I totally believe that as an intending B1-B2 visitor to the US, it is the prerogative of the host country (as in this case the US) to allow or not to allow a visa; both morally and legally. The unchallenged discretion of the embassy where one applies:
A refusal without assigning a reason is excellent as long as one is not assumed to be a liar both morally or legally if we really have any care for human values.
Moreover,
“The first sentence of INA 214(b) states that: "every alien (other than a nonimmigrant described in subparagraph (l) or (v) of section 101(a)(15), and other than a nonimmigrant described in any provision of section 101(a)(15)(H)(i) except sub clause (b1) of such section) shall be presumed to be an immigrant until he establishes to the satisfaction of the consular officer, at the time of application for a visa, and the immigration officers, at the time of application for admission, that he is entitled to a nonimmigrant status under section 101(a)(15)."
The US Law 214 (b) presumes every nonimmigrant applicant who goes for pleasure and to meet friends….to be an intending immigrant……….etc etc!
So the moment you apply for a US visa under B1-B2 in DS-160 the Visa officer is bound to consider you a liar applying for nonimmigrant visa under this category, until you can prove it otherwise.
At interviews, the DS-160 becomes the main document and what they ask you becomes the only source, beside prior intelligence etc…etc, they have on their computers…; for the Visa Officers to develop their assumptions to confirm or reject this immigrant category and decide to give or refuse the visa (all done within a span of around five minutes).

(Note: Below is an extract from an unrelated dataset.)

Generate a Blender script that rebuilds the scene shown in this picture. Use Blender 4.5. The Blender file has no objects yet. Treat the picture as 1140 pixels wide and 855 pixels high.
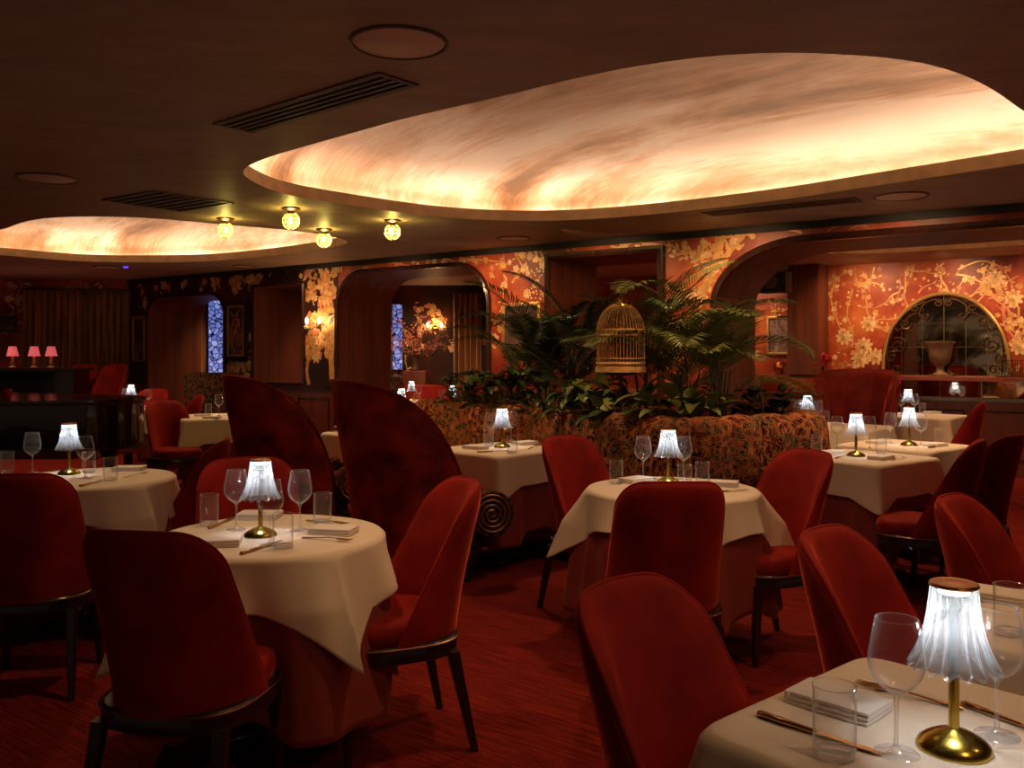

Morally, it is fine to refuse a visa and also not give the applicant any reason why. So when the VFS help desk says in their public response “…….visa refusal is based on the discretion of the Embassy.” It is good.
Legally, when you are not even asked to prove your links to your home country and the Vo has a free hand to ask or not even attempt to ascertain this where is the transparency in all this by US law under section 214 (b)?

Further, when the Visa officer is already bound by law to assume all nonimmigrant applicants as intending immigrants, and he hardly has time, where does justice and human ethics go? And when there is no appeal in a US court or any US administration process against this biased section 214 (b) of US law…..is it fair to the applicant?
In any event, the embassy Visa officers are forced into a decision due to law, short time they have and the quantity of people to certify the applicant to be a liar when they reject the applicant’s visa and provide him with the 214(b) booklet as reasons that he is an intending immigrant…..!
Refusal of a visa is no insult; but this certification of applicant to be a liar definitely IS.